Numerical study on density-driven convection of CO2-H2S mixture in fractured and sequential saline aquifers

Abstract

Dissolution trapping stands as a critical mechanism for the geological carbon storage (GCS) and can be notably improved through density-driven convection. However, to the best of the author’s knowledge, the discussion on density-driven convection of CO2-H2S mixture has been limited to the exclusion of intersected fractures and lithology sequence effects. Therefore, this study aims to systematically investigate the impact of H2S concentration, fractures, and lithology sequence on convective mixing. Four distinct mechanisms that influence convective mixing of CO2-H2S mixtures in the presence of fractures were identified: 1) accelerated downward solute transportation in fractures, 2) coalescence between plumes around fractures and primary down-swelling plumes, 3) high fracture conductivity inhibiting plume migration across fractures, and 4) upward flow in fractures facilitating the transport of high-concentration solute out of the system. Additionally, the effects of lithology sequence on the shape of CO2 plumes and the curve shape of the total flux at the top boundary were described.

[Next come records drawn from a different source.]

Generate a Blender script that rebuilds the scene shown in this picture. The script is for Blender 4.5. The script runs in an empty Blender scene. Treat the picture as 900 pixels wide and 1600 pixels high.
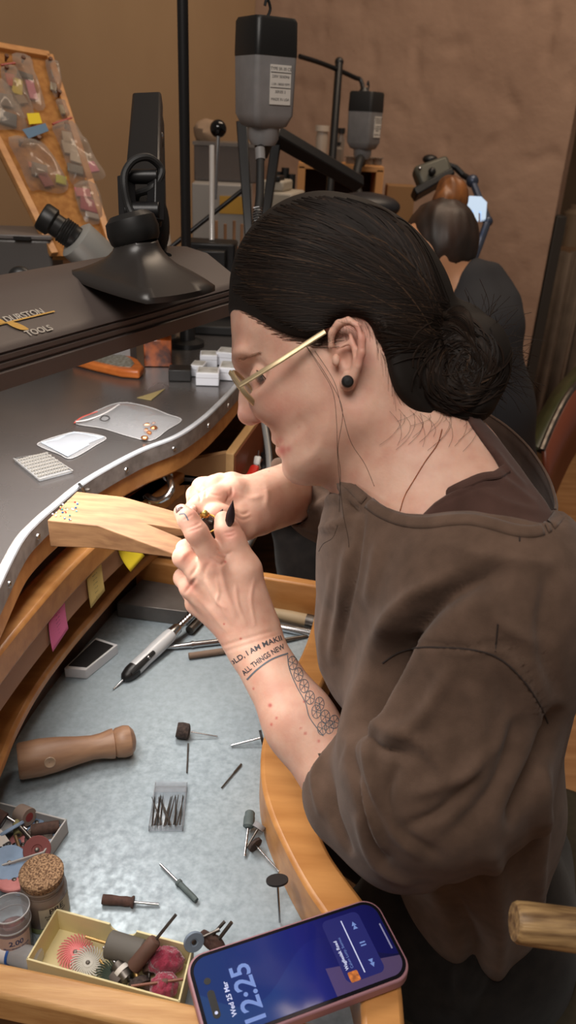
import bpy, bmesh, math, random
import numpy as np
from mathutils import Vector, Matrix, Quaternion
from mathutils.bvhtree import BVHTree
random.seed(7)
S = bpy.context.scene
COL = S.collection
PI = math.pi
# ------------------------------------------------------------------ camera
FPX = 1200.0
CAMZ = 1.32
cam_d = bpy.data.cameras.new('camera')
cam_d.sensor_fit = 'VERTICAL'; cam_d.sensor_height = 36.0; cam_d.sensor_width = 36.0*9/16
cam_d.lens = 36.0*FPX/1600
cam_d.clip_start = 0.02
cam = bpy.data.objects.new('camera', cam_d); COL.objects.link(cam)
MR = Matrix.Rotation(PI/2-math.radians(27), 4, 'X') @ Matrix.Rotation(math.radians(2.9), 4, 'Z')
cam.matrix_world = Matrix.Translation((0, 0, CAMZ)) @ MR
cam_d.dof.use_dof = True; cam_d.dof.focus_distance = 0.74; cam_d.dof.aperture_fstop = 8.5
S.camera = cam
R3 = MR.to_3x3(); RN = np.array(R3); CN = np.array([0, 0, CAMZ])
# ------------------------------------------------------------------ colour management, world, room lights
S.view_settings.view_transform = 'Standard'; S.view_settings.look = 'None'
S.view_settings.gamma = 1; S.view_settings.use_curve_mapping = False
S.view_settings.exposure = 0.0
S.render.film_transparent = False
S.cycles.use_denoising = True
S.cycles.max_bounces = 8
S.cycles.caustics_reflective = False; S.cycles.caustics_refractive = False
S.cycles.sample_clamp_indirect = 4.0
world = bpy.data.worlds.new('room_air'); S.world = world; world.use_nodes = True
world.node_tree.nodes['Background'].inputs[0].default_value = (1.0, 0.86, 0.74, 1)
world.node_tree.nodes['Background'].inputs[1].default_value = 0.13
def area(name, loc, target, sx, sy, power, col):
    d = bpy.data.lights.new(name, 'AREA'); d.shape = 'RECTANGLE'; d.size = sx; d.size_y = sy
    d.energy = power; d.color = col
    o = bpy.data.objects.new(name, d); COL.objects.link(o); o.location = loc
    o.rotation_euler = (Vector(target)-Vector(loc)).to_track_quat('-Z', 'Y').to_euler()
    return o
area('ceiling_light_back', (0.5, 1.9, 2.75), (0.3, 2.2, 0), 1.2, 0.5, 16, (1.0, 0.78, 0.58))
area('ceiling_light_front', (-0.30, -0.15, 2.4), (-0.05, 0.6, 0.8), 1.0, 0.7, 20, (1.0, 0.93, 0.86))
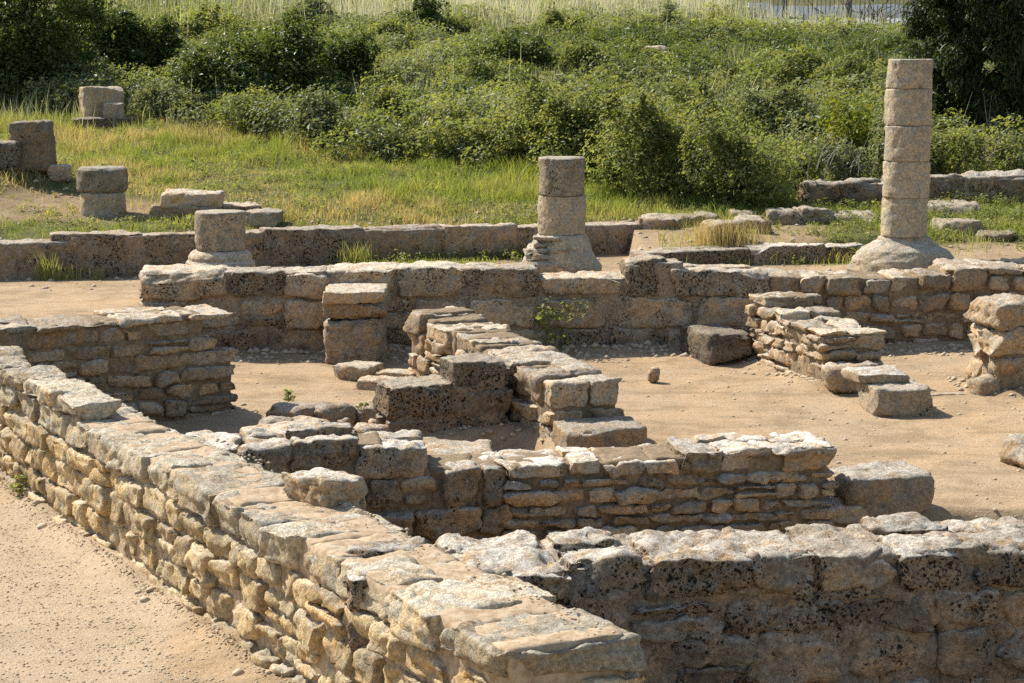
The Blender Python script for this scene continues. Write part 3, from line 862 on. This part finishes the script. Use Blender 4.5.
grass_field('meadow_grass', 330000, -9.5, 9, 22.2, 36, meadow_dens, meadow_h, .0075, GRASS, 70, 'spring grass of the meadow, green with straw coloured patches', meadow_col, .9)


def hill_dens(x, y):
    return sstep(31, 34, y) * (.4 + .6 * sstep(-.2, .3, fbm2(x * .3, y * .3, 3, 81.))) * ~((x > 5.9) & (y > 51.2))


def hill_col(x, y, rs):
    n1 = fbm2(x * .22, y * .3, 4, 91.)
    pale = sstep(45, 51, y + 5 * n1) * sstep(-9, -3, x + 4 * n1)
    return np.stack([np.clip(.5 + .8 * n1 + rs.uniform(-.35, .35, len(x)), 0, 1), np.clip(.22 + .3 * n1 + .95 * pale + rs.uniform(-.3, .3, len(x)), 0, 1), 0 * x, 0 * x + 1], 1)


grass_field('hillside_grass', 200000, -20, 20, 31, 63, hill_dens, lambda x, y: .36 + .3 * fbm2(x * .5, y * .5, 3, 83.) + .45 * sstep(46, 53, y), .013, DRYGRASS, 80, 'tall rough grass and dry stalks over the hillside', hill_col, .5)


grass_field('dry_stalks', 26000, -20, 20, 33, 56, lambda x, y: (.06 + .94 * sstep(44, 50, y)) * sstep(.0, .35, fbm2(x * .35, y * .35, 3, 87.) + .3 * sstep(44, 50, y)) * ~((x > 5.9) & (y > 51.2)), lambda x, y: .95 + 0 * x, .013, DRYGRASS, 84,
            'bleached dead stalks standing in the hillside scrub', lambda x, y, rs: np.stack([rs.rand(len(x)), rs.uniform(.75, 1, len(x)), 0 * x, 0 * x + 1], 1), .35)


def tuft(label, x, y, z, n, h, spread, mat, seed, col, name='grass_tuft', w=.008, bend=.6):
    rs = np.random.RandomState(seed)
    px = x + rs.randn(n) * spread; py = y + rs.randn(n) * spread * .6
    c = np.stack([np.clip(col[0] + rs.uniform(-.3, .3, n), 0, 1), np.clip(col[1] + rs.uniform(-.2, .2, n), 0, 1), 0 * px, 0 * px + 1], 1)
    o = blades(name, px, py, h * rs.uniform(.4, 1.1, n), np.full(n, w), c, mat, seed, None, bend=bend, zfun=lambda a, b: np.full(len(a), z), loc=(x, y, z))
    return tag(o, label, 'grass tuft')


p = at_g(724, 243)
tuft('tuft of dry straw coloured grass between the slabs left of the tallest column', p[0], p[1] - .1, p[2], 1100, .34, .2, GRASS, 501, (.9, .95), w=.004)

# ------------------------------------------------------------------ shrubs
def leaf_lumps(lumps, per, ls, rs, aspect=.55, inner=.35, upright=0.0, rag=0., seed=0):
    """lumps: (cx,cy,cz,r,tintbase) -> leaf quads spread through and over the clumps"""
    Vs, Ts = [], []
    for (cx, cy, cz, r, tb) in lumps:
        n = max(12, int(per * (r / .4) ** 2))
        d = rs.randn(n, 3); d /= np.linalg.norm(d, axis=1, keepdims=True)
        rad = np.where(rs.rand(n) < inner, rs.rand(n) ** .5 * .9, rs.uniform(.82, 1.1, n)) * r
        c = np.array([cx, cy, cz]) + d * rad[:, None] * np.array([1, 1, .85])
        if rag:
            for fr_, am in ((2.2, .7), (6.0, .35)):
                for ax in range(3):
                    c[:, ax] += rag * am * vnoise(c * fr_ / max(rag * 3, .3) + seed * 3.1 + ax * 31)
            c[:, 2] = np.maximum(c[:, 2], .02) if rag > 0 and cz < 5 else c[:, 2]
            far = rs.rand(n) < .10
            c[far] += (rs.randn(far.sum(), 3) * np.array([.5, .5, .8]) + np.array([0, 0, .25])) * rag * .55
        nrm = d * .45 + rs.randn(n, 3) * .5 + np.array([-.25, .2, .75])
        nrm /= np.linalg.norm(nrm, axis=1, keepdims=True)
        t = np.cross(nrm, rs.randn(n, 3) + np.array([0, 0, upright * 4])); t /= np.maximum(np.linalg.norm(t, axis=1, keepdims=True), 1e-6)
        b = np.cross(nrm, t)
        L = ls * rs.lognormal(0, .32, n)[:, None]
        if upright: t, b = b, t
        V = np.stack([c - t * L, c + b * L * aspect + nrm * L * .2, c + t * L, c - b * L * aspect + nrm * L * .2], 1)
        Vs.append(V)
        col = np.stack([np.clip(tb + rs.uniform(-.35, .35, n), 0, 1), np.clip(rs.rand(n) ** 4 * .9 + .8 * max(tb - .6, 0), 0, 1), 0 * rad, 0 * rad + 1], 1)
        Ts.append(np.repeat(col, 4, 0))
    V = np.concatenate(Vs).reshape(-1, 3); n = len(V) // 4
    return V, np.arange(n * 4).reshape(n, 4), np.concatenate(Ts)


def stems(pts, r0, r1, sides=5):
    """list of (start, end) -> tapered sticks"""
    V, Q, k = [], [], 0
    for a, b in pts:
        a, b = np.array(a, float), np.array(b, float)
        d = b - a; L = np.linalg.norm(d); d /= L
        s = np.cross(d, [0.3, .9, .2]); s /= np.linalg.norm(s); t = np.cross(d, s)
        m = (a + b) / 2 + s * L * .08
        for c, r in ((a, r0), (m, (r0 + r1) / 2), (b, r1)):
            for i in range(sides):
                an = 2 * PI * i / sides
                V.append(c + r * (math.cos(an) * s + math.sin(an) * t))
        for lv in (0, 1):
            for i in range(sides):
                j = (i + 1) % sides
                Q.append((k + lv * sides + i, k + lv * sides + j, k + (lv + 1) * sides + j, k + (lv + 1) * sides + i))
        k += 3 * sides
    return V, Q


def bush(label, base, W, H, mat, seed, ls=.06, per=420, name='bush', cat='bush', group='bushes on the hillside', nl=None, aspect=.55, tb=.5, stem_mat=None, dead=0):
    rs = np.random.RandomState(seed)
    nl = nl or int(12 + W * H * 4)
    root = empty(name, tuple(base)); tag(root, label, cat, group)
    lumps = []
    for k in range(nl):
        a = rs.rand() * 2 * PI; q = rs.rand() ** .5; zz = rs.rand()
        env = math.sqrt(max(0, 1 - (zz * .95) ** 2))
        R = rs.uniform(.10, .30) * min(W, H * 1.3)
        lumps.append((math.cos(a) * q * env * (W / 2 - R * .6), math.sin(a) * q * env * (W / 2 - R * .6) * .8, R * .3 + zz * (H - R * 1.1), R, np.clip(tb + rs.uniform(-.5, .5), 0, 1)))
    V, Q, T = leaf_lumps(lumps, per, ls, rs, aspect, rag=.30 * min(W, H), seed=seed)
    build('foliage', V, Q, mat, root, (0, 0, 0), T, smooth=False)
    pt = [((rs.uniform(-.1, .1), rs.uniform(-.1, .1), -.05), (l[0], l[1], l[2])) for l in lumps[:: 2]]
    SV, SQ = stems(pt, .022, .006)
    build('stem', SV, SQ, stem_mat or BARK, root)
    if dead:
        pt = []
        for k in range(dead):
            a = rs.uniform(0, 2 * PI)
            s0 = np.array([math.cos(a) * W * .3, math.sin(a) * W * .25 - W * .15, H * rs.uniform(.1, .5)])
            pt.append((s0, s0 + np.array([rs.uniform(-.3, .3), rs.uniform(-.35, -.05), rs.uniform(.2, .6)])))
        SV, SQ = stems(pt, .006, .002, 4)
        build('dead_twigs', SV, SQ, TWIG, root)
    return root


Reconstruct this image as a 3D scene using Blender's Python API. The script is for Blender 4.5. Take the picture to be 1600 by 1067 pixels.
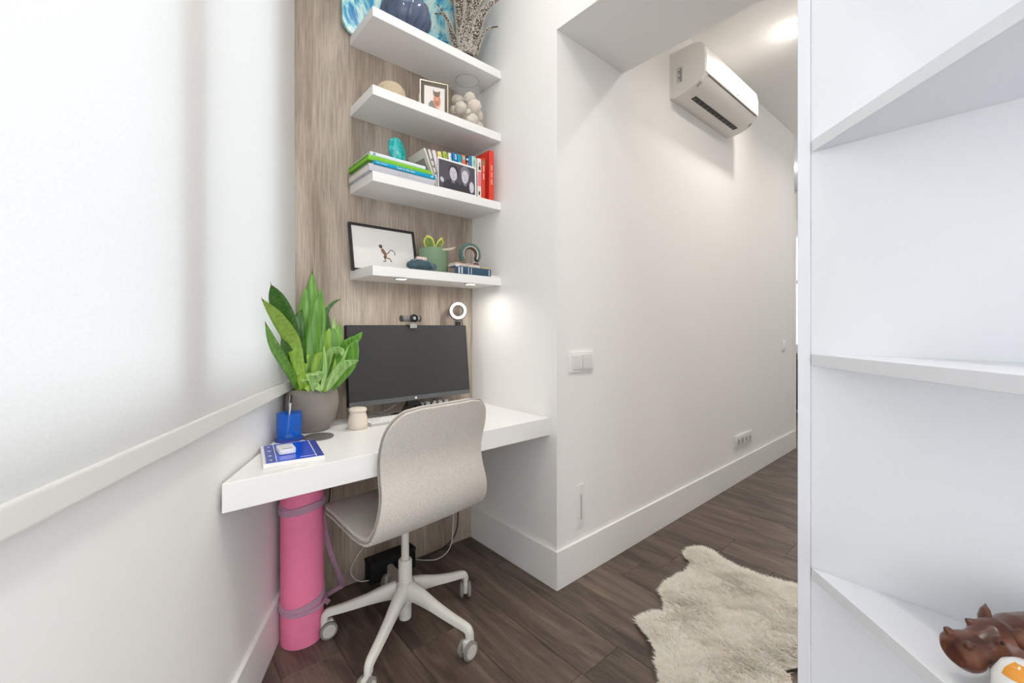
import bpy, bmesh, math, random
import numpy as np
from mathutils import Vector, Matrix, Euler
random.seed(7); np.random.seed(7)
for o in list(bpy.data.objects): bpy.data.objects.remove(o, do_unlink=True)
S = bpy.context.scene
COL = S.collection
R = math.radians
PI = math.pi

# ------------------------------------------------------------------ camera
CAMZ = 1.15
YAW = -math.atan2(.658, .753)
cam = bpy.data.cameras.new('camera'); camo = bpy.data.objects.new('camera', cam); COL.objects.link(camo)
cam.sensor_width = 36; cam.lens = 664/1600*36; cam.shift_y = -23.5/1600
cam.clip_start = .02
camo.location = (0, 0, CAMZ); camo.rotation_euler = (R(90), 0, YAW)
S.camera = camo
# ------------------------------------------------------------------ world, exposure
S.view_settings.view_transform = 'Standard'; S.view_settings.look = 'None'
S.view_settings.gamma = 1; S.view_settings.use_curve_mapping = False
S.view_settings.exposure = 0.10
w = bpy.data.worlds.new('sky'); S.world = w; w.use_nodes = True
w.node_tree.nodes['Background'].inputs[0].default_value = (.86, .93, 1, 1)
w.node_tree.nodes['Background'].inputs[1].default_value = .7
# left (window) wall frame: origin + direction
LO = Vector((.15, 1.325, 0)); LD = Vector((.4696, .8829, 0)); LN = Vector((.8829, -.4696, 0))  # LN into the room
LM = Matrix(((LD.x, LN.x, 0, LO.x), (LD.y, LN.y, 0, LO.y), (0, 0, 1, 0), (0, 0, 0, 1)))   # local: x along wall, y into room, z up
def area(name, loc, rot, size, size_y, energy, color, shape='RECTANGLE', spread=PI):
    l = bpy.data.lights.new(name, 'AREA'); l.shape = shape; l.size = size; l.size_y = size_y
    l.energy = energy; l.color = color; l.spread = spread
    o = bpy.data.objects.new(name, l); COL.objects.link(o); o.location = loc; o.rotation_euler = rot
    return o
# daylight just outside the window, pointing into the room
p = LM @ Vector((-.62, -.75, 1.9))
dl = area('window_daylight', p, (0, 0, 0), 3.0, 2.4, 17.5, (.90, .95, 1.0))
dl.rotation_euler = LN.to_track_quat('-Z', 'Y').to_euler()
# fill light through an added, unseen tall window behind the camera
rd = area('rear_fill', (-.2, -1.86, 1.4), (R(90), 0, 0), 2.0, 2.3, 42, (.97, .98, 1.0))
rd.rotation_euler = Vector((0, 1, 0)).to_track_quat('-Z', 'Y').to_euler()
# daylight outside the far window at the end of the corridor
fd = area('far_window_daylight', (6.95, 1.25, 1.6), (0, 0, 0), 4.0, 1.6, 14, (1, .98, .95))
fd.rotation_euler = Vector((-1, 0, 0)).to_track_quat('-Z', 'Y').to_euler()
WARM = (1, .94, .875)
ENERGY_DL = 6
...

The results demonstrated that density-driven convection is enhanced with decreasing H2S concentration and increasing fracture interaction angle and fracture conductivity ratio. The magnitudes of density-driven convection, ranked from high to low, are fining downward, uniform, and fining upward lithology sequences. Furthermore, the H2S concentration affects the flow direction within fractures and alters the relative magnitude of the dimensionless concentration in the noise sequences. The findings of this study on a small scale were proven to be applicable on a large scale.